§ WORK TO DO:
Copy the lines below as they are; omit the images they contain.

[Scripts that build scenes]
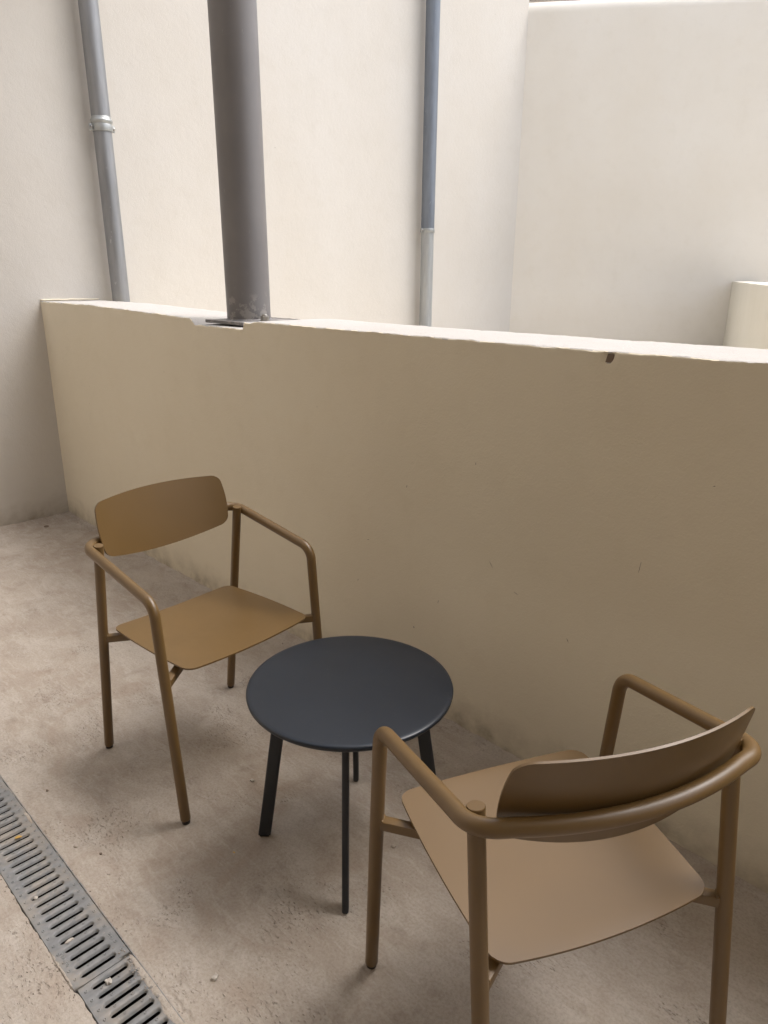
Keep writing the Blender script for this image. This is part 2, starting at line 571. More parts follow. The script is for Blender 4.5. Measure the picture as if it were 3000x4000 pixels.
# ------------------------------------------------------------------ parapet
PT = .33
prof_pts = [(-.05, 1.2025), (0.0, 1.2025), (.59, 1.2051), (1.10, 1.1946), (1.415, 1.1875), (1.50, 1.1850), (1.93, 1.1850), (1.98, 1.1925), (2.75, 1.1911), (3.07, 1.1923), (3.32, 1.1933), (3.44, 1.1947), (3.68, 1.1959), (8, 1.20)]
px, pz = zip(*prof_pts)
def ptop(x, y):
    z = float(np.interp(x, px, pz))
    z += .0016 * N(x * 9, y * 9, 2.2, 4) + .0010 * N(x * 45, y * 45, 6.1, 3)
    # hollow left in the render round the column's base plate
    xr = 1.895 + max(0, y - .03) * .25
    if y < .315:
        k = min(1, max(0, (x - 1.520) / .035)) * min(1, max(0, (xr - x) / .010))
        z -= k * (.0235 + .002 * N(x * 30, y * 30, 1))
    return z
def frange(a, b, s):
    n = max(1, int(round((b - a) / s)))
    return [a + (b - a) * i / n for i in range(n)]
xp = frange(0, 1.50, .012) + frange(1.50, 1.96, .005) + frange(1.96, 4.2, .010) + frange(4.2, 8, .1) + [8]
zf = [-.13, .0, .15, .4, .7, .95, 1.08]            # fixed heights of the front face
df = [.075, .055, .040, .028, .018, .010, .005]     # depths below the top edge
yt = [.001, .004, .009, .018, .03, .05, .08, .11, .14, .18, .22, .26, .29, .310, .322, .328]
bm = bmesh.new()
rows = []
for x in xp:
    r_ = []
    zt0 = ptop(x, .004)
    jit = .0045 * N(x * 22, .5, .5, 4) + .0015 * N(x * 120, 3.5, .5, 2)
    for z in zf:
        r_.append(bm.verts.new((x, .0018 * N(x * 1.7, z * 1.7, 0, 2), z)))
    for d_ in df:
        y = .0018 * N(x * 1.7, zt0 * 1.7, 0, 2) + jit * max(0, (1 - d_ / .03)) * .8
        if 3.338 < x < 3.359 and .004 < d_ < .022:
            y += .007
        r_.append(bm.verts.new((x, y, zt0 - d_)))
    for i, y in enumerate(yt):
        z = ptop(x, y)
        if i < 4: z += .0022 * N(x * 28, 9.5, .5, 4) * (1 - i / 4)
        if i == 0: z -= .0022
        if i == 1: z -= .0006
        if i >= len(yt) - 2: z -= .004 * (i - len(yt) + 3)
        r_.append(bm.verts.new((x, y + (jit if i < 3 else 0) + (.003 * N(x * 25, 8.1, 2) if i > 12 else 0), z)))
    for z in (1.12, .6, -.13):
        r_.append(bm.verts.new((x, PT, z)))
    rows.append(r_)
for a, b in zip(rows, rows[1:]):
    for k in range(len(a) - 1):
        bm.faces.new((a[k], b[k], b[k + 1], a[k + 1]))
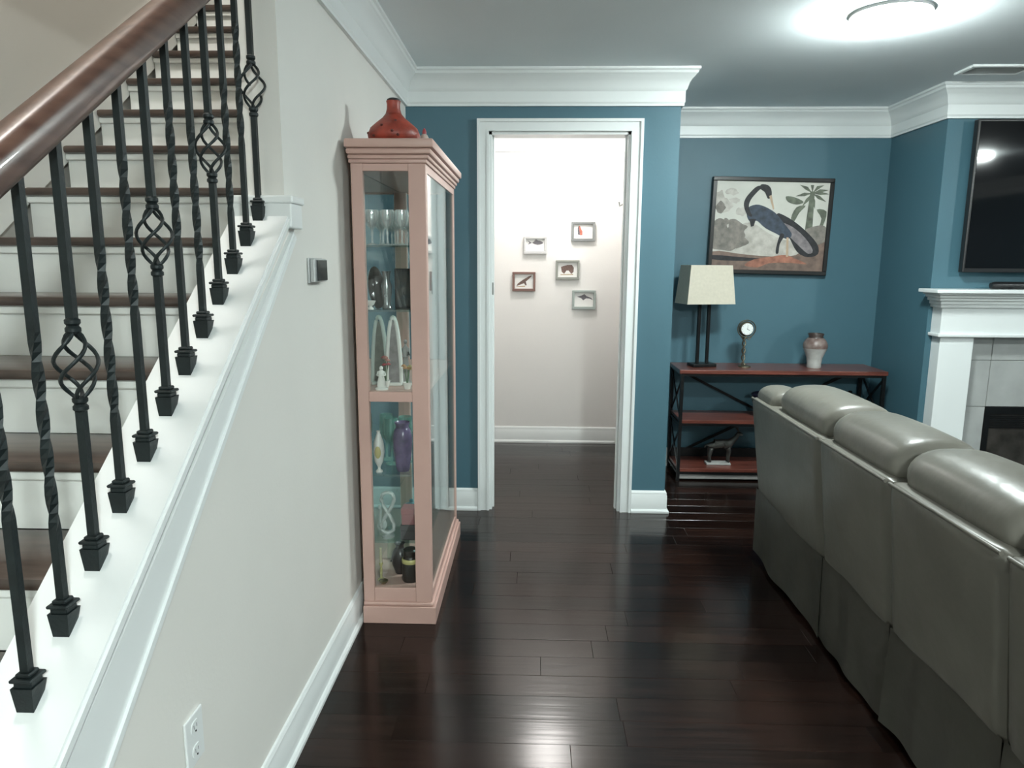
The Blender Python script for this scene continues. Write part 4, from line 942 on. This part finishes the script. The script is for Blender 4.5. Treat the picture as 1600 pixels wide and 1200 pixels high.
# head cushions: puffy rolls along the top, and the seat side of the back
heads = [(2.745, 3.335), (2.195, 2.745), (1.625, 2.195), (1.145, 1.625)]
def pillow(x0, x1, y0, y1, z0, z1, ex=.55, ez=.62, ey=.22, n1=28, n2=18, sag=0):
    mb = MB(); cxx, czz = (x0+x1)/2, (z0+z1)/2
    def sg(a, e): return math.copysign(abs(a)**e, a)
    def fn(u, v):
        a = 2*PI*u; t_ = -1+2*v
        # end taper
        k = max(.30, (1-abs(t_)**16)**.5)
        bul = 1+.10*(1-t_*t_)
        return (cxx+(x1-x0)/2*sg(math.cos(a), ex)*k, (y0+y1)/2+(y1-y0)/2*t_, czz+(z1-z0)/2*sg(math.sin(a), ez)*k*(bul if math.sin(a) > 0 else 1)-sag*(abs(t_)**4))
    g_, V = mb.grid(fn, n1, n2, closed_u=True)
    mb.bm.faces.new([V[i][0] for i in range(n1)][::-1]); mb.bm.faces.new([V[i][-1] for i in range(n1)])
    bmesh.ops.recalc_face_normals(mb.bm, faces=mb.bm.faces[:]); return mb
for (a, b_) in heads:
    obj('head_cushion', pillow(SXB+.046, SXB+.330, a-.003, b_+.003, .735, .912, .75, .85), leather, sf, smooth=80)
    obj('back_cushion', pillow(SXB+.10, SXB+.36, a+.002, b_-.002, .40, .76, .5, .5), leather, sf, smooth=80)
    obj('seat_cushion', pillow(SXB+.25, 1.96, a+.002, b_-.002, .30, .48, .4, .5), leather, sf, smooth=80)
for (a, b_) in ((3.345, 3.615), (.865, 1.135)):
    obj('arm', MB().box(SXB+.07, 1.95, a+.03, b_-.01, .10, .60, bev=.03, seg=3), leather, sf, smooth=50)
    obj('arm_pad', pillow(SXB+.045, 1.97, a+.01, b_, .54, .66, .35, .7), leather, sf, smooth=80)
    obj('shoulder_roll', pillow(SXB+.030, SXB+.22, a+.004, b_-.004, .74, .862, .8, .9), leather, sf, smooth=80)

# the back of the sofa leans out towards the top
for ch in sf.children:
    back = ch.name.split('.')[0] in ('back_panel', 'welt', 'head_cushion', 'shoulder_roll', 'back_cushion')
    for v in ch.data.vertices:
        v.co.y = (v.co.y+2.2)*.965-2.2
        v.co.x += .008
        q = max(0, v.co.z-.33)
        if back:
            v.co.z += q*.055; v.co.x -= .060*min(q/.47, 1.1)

§ PROBLEM SOLUTION:
Keep writing the Blender script for this image. This is part 2, starting at line 571. More parts follow. The script is for Blender 4.5. Measure the picture as if it were 3000x4000 pixels.
# ------------------------------------------------------------------ parapet
PT = .33
prof_pts = [(-.05, 1.2025), (0.0, 1.2025), (.59, 1.2051), (1.10, 1.1946), (1.415, 1.1875), (1.50, 1.1850), (1.93, 1.1850), (1.98, 1.1925), (2.75, 1.1911), (3.07, 1.1923), (3.32, 1.1933), (3.44, 1.1947), (3.68, 1.1959), (8, 1.20)]
px, pz = zip(*prof_pts)
def ptop(x, y):
    z = float(np.interp(x, px, pz))
    z += .0016 * N(x * 9, y * 9, 2.2, 4) + .0010 * N(x * 45, y * 45, 6.1, 3)
    # hollow left in the render round the column's base plate
    xr = 1.895 + max(0, y - .03) * .25
    if y < .315:
        k = min(1, max(0, (x - 1.520) / .035)) * min(1, max(0, (xr - x) / .010))
        z -= k * (.0235 + .002 * N(x * 30, y * 30, 1))
    return z
def frange(a, b, s):
    n = max(1, int(round((b - a) / s)))
    return [a + (b - a) * i / n for i in range(n)]
xp = frange(0, 1.50, .012) + frange(1.50, 1.96, .005) + frange(1.96, 4.2, .010) + frange(4.2, 8, .1) + [8]
zf = [-.13, .0, .15, .4, .7, .95, 1.08]            # fixed heights of the front face
df = [.075, .055, .040, .028, .018, .010, .005]     # depths below the top edge
yt = [.001, .004, .009, .018, .03, .05, .08, .11, .14, .18, .22, .26, .29, .310, .322, .328]
bm = bmesh.new()
rows = []
for x in xp:
    r_ = []
    zt0 = ptop(x, .004)
    jit = .0045 * N(x * 22, .5, .5, 4) + .0015 * N(x * 120, 3.5, .5, 2)
    for z in zf:
        r_.append(bm.verts.new((x, .0018 * N(x * 1.7, z * 1.7, 0, 2), z)))
    for d_ in df:
        y = .0018 * N(x * 1.7, zt0 * 1.7, 0, 2) + jit * max(0, (1 - d_ / .03)) * .8
        if 3.338 < x < 3.359 and .004 < d_ < .022:
            y += .007
        r_.append(bm.verts.new((x, y, zt0 - d_)))
    for i, y in enumerate(yt):
        z = ptop(x, y)
        if i < 4: z += .0022 * N(x * 28, 9.5, .5, 4) * (1 - i / 4)
        if i == 0: z -= .0022
        if i == 1: z -= .0006
        if i >= len(yt) - 2: z -= .004 * (i - len(yt) + 3)
        r_.append(bm.verts.new((x, y + (jit if i < 3 else 0) + (.003 * N(x * 25, 8.1, 2) if i > 12 else 0), z)))
    for z in (1.12, .6, -.13):
        r_.append(bm.verts.new((x, PT, z)))
    rows.append(r_)
for a, b in zip(rows, rows[1:]):
    for k in range(len(a) - 1):
        bm.faces.new((a[k], b[k], b[k + 1], a[k + 1]))
The Blender Python script for this scene continues. Write part 4, from line 942 on. This part finishes the script. The script is for Blender 4.5. Treat the picture as 1600 pixels wide and 1200 pixels high.
# head cushions: puffy rolls along the top, and the seat side of the back
heads = [(2.745, 3.335), (2.195, 2.745), (1.625, 2.195), (1.145, 1.625)]
def pillow(x0, x1, y0, y1, z0, z1, ex=.55, ez=.62, ey=.22, n1=28, n2=18, sag=0):
    mb = MB(); cxx, czz = (x0+x1)/2, (z0+z1)/2
    def sg(a, e): return math.copysign(abs(a)**e, a)
    def fn(u, v):
        a = 2*PI*u; t_ = -1+2*v
        # end taper
        k = max(.30, (1-abs(t_)**16)**.5)
        bul = 1+.10*(1-t_*t_)
        return (cxx+(x1-x0)/2*sg(math.cos(a), ex)*k, (y0+y1)/2+(y1-y0)/2*t_, czz+(z1-z0)/2*sg(math.sin(a), ez)*k*(bul if math.sin(a) > 0 else 1)-sag*(abs(t_)**4))
    g_, V = mb.grid(fn, n1, n2, closed_u=True)
    mb.bm.faces.new([V[i][0] for i in range(n1)][::-1]); mb.bm.faces.new([V[i][-1] for i in range(n1)])
    bmesh.ops.recalc_face_normals(mb.bm, faces=mb.bm.faces[:]); return mb
for (a, b_) in heads:
    obj('head_cushion', pillow(SXB+.046, SXB+.330, a-.003, b_+.003, .735, .912, .75, .85), leather, sf, smooth=80)
    obj('back_cushion', pillow(SXB+.10, SXB+.36, a+.002, b_-.002, .40, .76, .5, .5), leather, sf, smooth=80)
    obj('seat_cushion', pillow(SXB+.25, 1.96, a+.002, b_-.002, .30, .48, .4, .5), leather, sf, smooth=80)
for (a, b_) in ((3.345, 3.615), (.865, 1.135)):
    obj('arm', MB().box(SXB+.07, 1.95, a+.03, b_-.01, .10, .60, bev=.03, seg=3), leather, sf, smooth=50)
    obj('arm_pad', pillow(SXB+.045, 1.97, a+.01, b_, .54, .66, .35, .7), leather, sf, smooth=80)
    obj('shoulder_roll', pillow(SXB+.030, SXB+.22, a+.004, b_-.004, .74, .862, .8, .9), leather, sf, smooth=80)

# the back of the sofa leans out towards the top
for ch in sf.children:
    back = ch.name.split('.')[0] in ('back_panel', 'welt', 'head_cushion', 'shoulder_roll', 'back_cushion')
    for v in ch.data.vertices:
        v.co.y = (v.co.y+2.2)*.965-2.2
        v.co.x += .008
        q = max(0, v.co.z-.33)
        if back:
            v.co.z += q*.055; v.co.x -= .060*min(q/.47, 1.1)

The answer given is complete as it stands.